DIRECTION: Only the pictures are omitted; repeat all other data exactly.

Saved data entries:
####

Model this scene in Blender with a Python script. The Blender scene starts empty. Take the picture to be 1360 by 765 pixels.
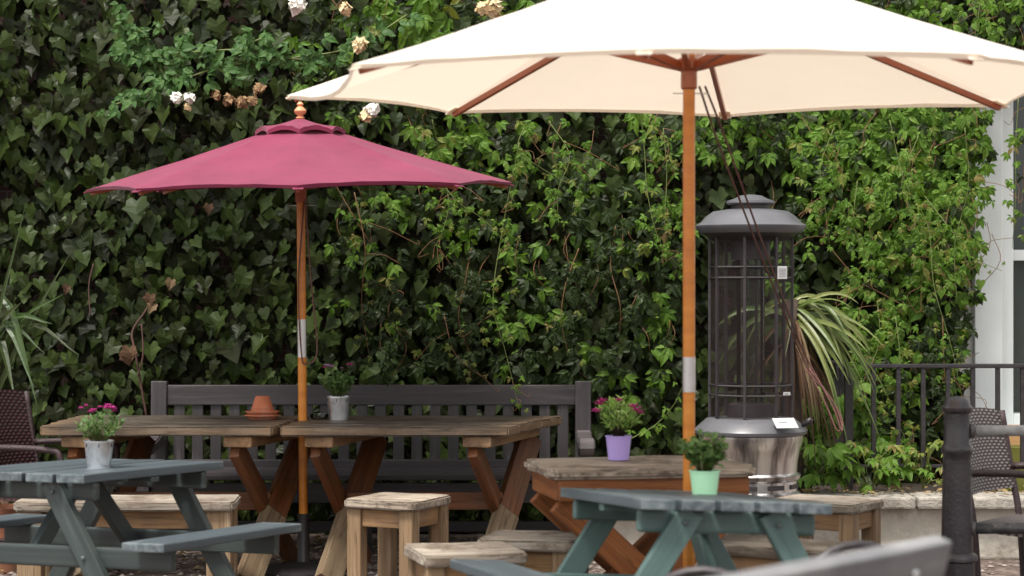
import bpy, bmesh, math, random
import numpy as np
from mathutils import Vector, Matrix, noise
R = math.radians
random.seed(11); rng = np.random.default_rng(5)
scene = bpy.context.scene
C = scene.collection
F, HZ, EYE = 2800.0, 382.0, 1.463          # focal length in photo pixels, horizon row, eye height

def P(x, y, Y):
    "point seen at photo pixel x, y at distance Y"
    return Vector(((x-680)*Y/F, Y, EYE-(y-HZ)*Y/F))

# ------------------------------------------------------------------ helpers
def tag(o, label=None, cat=None, group=None, kind=None):
    if label: o['label'] = label
    if cat: o['category'] = cat
    if group: o['group'] = group
    if kind: o['kind'] = kind
    return o

def thing(name, label, cat, loc=(0, 0, 0), rz=0.0, group=None, rx=0.0, ry=0.0):
    o = bpy.data.objects.new(name, None); C.objects.link(o)
    o.empty_display_size = .1
    o.location = loc; o.rotation_euler = (rx, ry, rz)
    return tag(o, label, cat, group)

def obj(name, bm, mat, parent=None, mtx=None, smooth=False):
    me = bpy.data.meshes.new(name)
    if smooth:
        for f in bm.faces: f.smooth = True
    bm.to_mesh(me); bm.free()
    me.materials.append(mat)
    o = bpy.data.objects.new(name, me); C.objects.link(o)
    if parent: o.parent = parent
    if mtx is not None: o.matrix_basis = mtx
    return o

def obj_np(name, V, Fc, mat, parent=None, smooth=False):
    me = bpy.data.meshes.new(name)
    me.from_pydata([tuple(v) for v in V], [], Fc)
    if smooth: me.polygons.foreach_set('use_smooth', [True]*len(me.polygons))
    me.materials.append(mat)
    o = bpy.data.objects.new(name, me); C.objects.link(o)
    if parent: o.parent = parent
    return o

def T(x, y, z): return Matrix.Translation((x, y, z))

def axes(p1, p2, up=(0, 0, 1)):
    p1, p2 = Vector(p1), Vector(p2)
    x = (p2-p1).normalized(); z = Vector(up); z = (z-x*z.dot(x))
    if z.length < 1e-4: z = Vector((0, 1, 0)); z = z-x*z.dot(x)
    z.normalize(); y = z.cross(x)
    m = Matrix.Identity(4)
    for i in range(3): m[i][0], m[i][1], m[i][2] = x[i], y[i], z[i]
    c = (p1+p2)/2
    for i in range(3): m[i][3] = c[i]
    return m, (p2-p1).length

def add_box(bm, l, w, t, m=None, bevel=.004, cuts=0, wob=0.0, seed=0, seg=2):
    b = bmesh.new()
    bmesh.ops.create_cube(b, size=1)
    for v in b.verts: v.co = Vector((v.co.x*l, v.co.y*w, v.co.z*t))
    if cuts:
        es = [e for e in b.edges if abs((e.verts[0].co-e.verts[1].co).x) > l*.9]
        bmesh.ops.subdivide_edges(b, edges=es, cuts=cuts)
    if bevel:
        b.normal_update()
        es = [e for e in b.edges if len(e.link_faces) == 2 and e.calc_face_angle() > .5]
        bmesh.ops.bevel(b, geom=es, offset=min(bevel, t*.45, w*.45), segments=seg, affect='EDGES', profile=.6)
    if wob:
        o = Vector((seed*3.1, seed*1.7, seed*.9))
        for v in b.verts:
            n = noise.noise_vector(v.co*6+o)
            v.co += Vector((n.x, n.y, n.z*.7))*wob
    if m is not None: b.transform(m)
    me = bpy.data.meshes.new('tmp'); b.to_mesh(me); b.free(); bm.from_mesh(me); bpy.data.meshes.remove(me)
    return bm

def board(name, p1, p2, w, t, mat, parent, up=(0, 0, 1), bevel=.005, cuts=6, wob=.0015, seed=None):
    "a beam from p1 to p2, grain along its local X"
    m, l = axes(p1, p2, up)
    return obj(name, add_box(bmesh.new(), l, w, t, None, bevel, cuts, wob, random.random()*50 if seed is None else seed), mat, parent, m)

def ring_pts(r, n=24, ph=0): return [(r*math.cos(2*math.pi*i/n+ph), r*math.sin(2*math.pi*i/n+ph)) for i in range(n)]

def add_lathe(bm, prof, n=32, m=None, cap0=True, cap1=True, ph=0):
    rows = []
    for (r, z) in prof:
        rows.append([bm.verts.new(((m @ Vector((x, y, z))) if m is not None else Vector((x, y, z)))) for x, y in ring_pts(r, n, ph)])
    for a, b in zip(rows, rows[1:]):
        for i in range(n):
            bm.faces.new((a[i], a[(i+1) % n], b[(i+1) % n], b[i]))
    if cap0: bm.faces.new(rows[0][::-1])
    if cap1: bm.faces.new(rows[-1])
    return bm

def lathe(name, prof, mat, parent, loc=(0, 0, 0), n=32, smooth=True, ph=0, cap0=True, cap1=True):
    o = obj(name, add_lathe(bmesh.new(), prof, n, None, cap0, cap1, ph), mat, parent, T(*loc), smooth)
    if smooth: sharp(o)
    return o

def sharp(o, ang=40):
    me = o.data
    try: me.set_sharp_from_angle(angle=R(ang))
    except Exception: pass

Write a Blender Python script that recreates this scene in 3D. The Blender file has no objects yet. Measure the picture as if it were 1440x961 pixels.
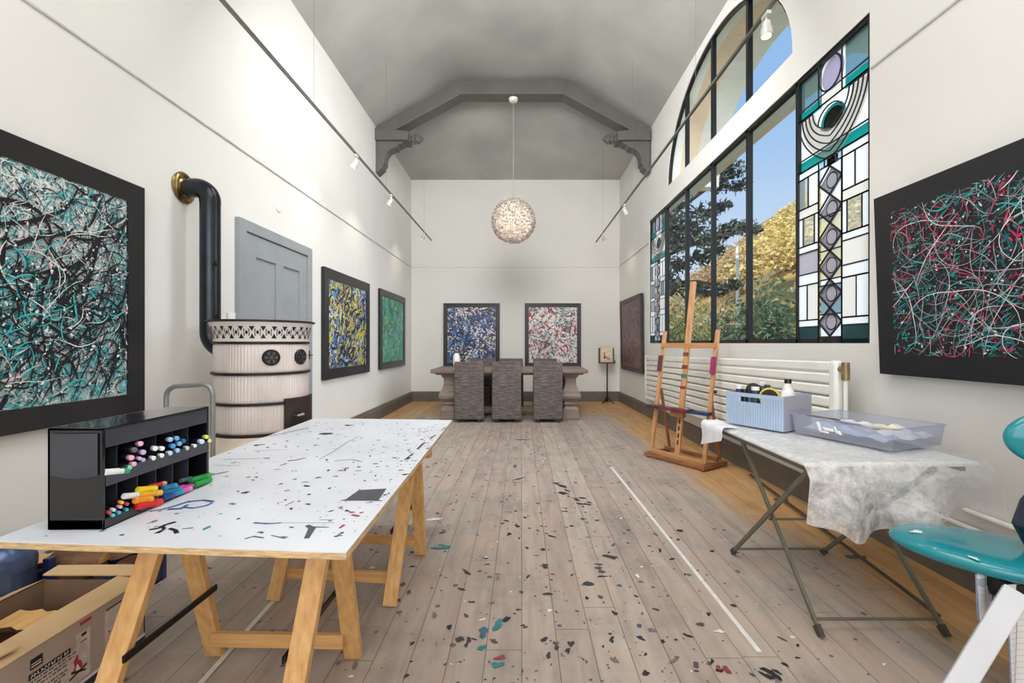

####

COMPLETE ANSWER:
Model this scene in Blender with a Python script. The Blender scene starts empty. Take the picture to be 1360 by 765 pixels.
import bpy, bmesh, math, random
import numpy as np
from mathutils import Vector, Matrix, noise
R = math.radians
random.seed(11); rng = np.random.default_rng(5)
scene = bpy.context.scene
C = scene.collection
F, HZ, EYE = 2800.0, 382.0, 1.463          # focal length in photo pixels, horizon row, eye height

def P(x, y, Y):
    "point seen at photo pixel x, y at distance Y"
    return Vector(((x-680)*Y/F, Y, EYE-(y-HZ)*Y/F))

# ------------------------------------------------------------------ helpers
def tag(o, label=None, cat=None, group=None, kind=None):
    if label: o['label'] = label
    if cat: o['category'] = cat
    if group: o['group'] = group
    if kind: o['kind'] = kind
    return o

def thing(name, label, cat, loc=(0, 0, 0), rz=0.0, group=None, rx=0.0, ry=0.0):
    o = bpy.data.objects.new(name, None); C.objects.link(o)
    o.empty_display_size = .1
    o.location = loc; o.rotation_euler = (rx, ry, rz)
    return tag(o, label, cat, group)

def obj(name, bm, mat, parent=None, mtx=None, smooth=False):
    me = bpy.data.meshes.new(name)
    if smooth:
        for f in bm.faces: f.smooth = True
    bm.to_mesh(me); bm.free()
    me.materials.append(mat)
    o = bpy.data.objects.new(name, me); C.objects.link(o)
    if parent: o.parent = parent
    if mtx is not None: o.matrix_basis = mtx
    return o

def obj_np(name, V, Fc, mat, parent=None, smooth=False):
    me = bpy.data.meshes.new(name)
    me.from_pydata([tuple(v) for v in V], [], Fc)
    if smooth: me.polygons.foreach_set('use_smooth', [True]*len(me.polygons))
    me.materials.append(mat)
    o = bpy.data.objects.new(name, me); C.objects.link(o)
    if parent: o.parent = parent
    return o

def T(x, y, z): return Matrix.Translation((x, y, z))

def axes(p1, p2, up=(0, 0, 1)):
    p1, p2 = Vector(p1), Vector(p2)
    x = (p2-p1).normalized(); z = Vector(up); z = (z-x*z.dot(x))
    if z.length < 1e-4: z = Vector((0, 1, 0)); z = z-x*z.dot(x)
    z.normalize(); y = z.cross(x)
    m = Matrix.Identity(4)
    for i in range(3): m[i][0], m[i][1], m[i][2] = x[i], y[i], z[i]
    c = (p1+p2)/2
    for i in range(3): m[i][3] = c[i]
    return m, (p2-p1).length

def add_box(bm, l, w, t, m=None, bevel=.004, cuts=0, wob=0.0, seed=0, seg=2):
    b = bmesh.new()
    bmesh.ops.create_cube(b, size=1)
    for v in b.verts: v.co = Vector((v.co.x*l, v.co.y*w, v.co.z*t))
    if cuts:
        es = [e for e in b.edges if abs((e.verts[0].co-e.verts[1].co).x) > l*.9]
        bmesh.ops.subdivide_edges(b, edges=es, cuts=cuts)
    if bevel:
        b.normal_update()
        es = [e for e in b.edges if len(e.link_faces) == 2 and e.calc_face_angle() > .5]
        bmesh.ops.bevel(b, geom=es, offset=min(bevel, t*.45, w*.45), segments=seg, affect='EDGES', profile=.6)
    if wob:
        o = Vector((seed*3.1, seed*1.7, seed*.9))
        for v in b.verts:
            n = noise.noise_vector(v.co*6+o)
            v.co += Vector((n.x, n.y, n.z*.7))*wob
    if m is not None: b.transform(m)
    me = bpy.data.meshes.new('tmp'); b.to_mesh(me); b.free(); bm.from_mesh(me); bpy.data.meshes.remove(me)
    return bm

def board(name, p1, p2, w, t, mat, parent, up=(0, 0, 1), bevel=.005, cuts=6, wob=.0015, seed=None):
    "a beam from p1 to p2, grain along its local X"
    m, l = axes(p1, p2, up)
    return obj(name, add_box(bmesh.new(), l, w, t, None, bevel, cuts, wob, random.random()*50 if seed is None else seed), mat, parent, m)

def ring_pts(r, n=24, ph=0): return [(r*math.cos(2*math.pi*i/n+ph), r*math.sin(2*math.pi*i/n+ph)) for i in range(n)]

def add_lathe(bm, prof, n=32, m=None, cap0=True, cap1=True, ph=0):
    rows = []
    for (r, z) in prof:
        rows.append([bm.verts.new(((m @ Vector((x, y, z))) if m is not None else Vector((x, y, z)))) for x, y in ring_pts(r, n, ph)])
    for a, b in zip(rows, rows[1:]):
        for i in range(n):
            bm.faces.new((a[i], a[(i+1) % n], b[(i+1) % n], b[i]))
    if cap0: bm.faces.new(rows[0][::-1])
    if cap1: bm.faces.new(rows[-1])
    return bm

def lathe(name, prof, mat, parent, loc=(0, 0, 0), n=32, smooth=True, ph=0, cap0=True, cap1=True):
    o = obj(name, add_lathe(bmesh.new(), prof, n, None, cap0, cap1, ph), mat, parent, T(*loc), smooth)
    if smooth: sharp(o)
    return o

def sharp(o, ang=40):
    me = o.data
    try: me.set_sharp_from_angle(angle=R(ang))
    except Exception: pass

Write a Blender Python script that recreates this scene in 3D. The Blender file has no objects yet. Measure the picture as if it were 1440x961 pixels.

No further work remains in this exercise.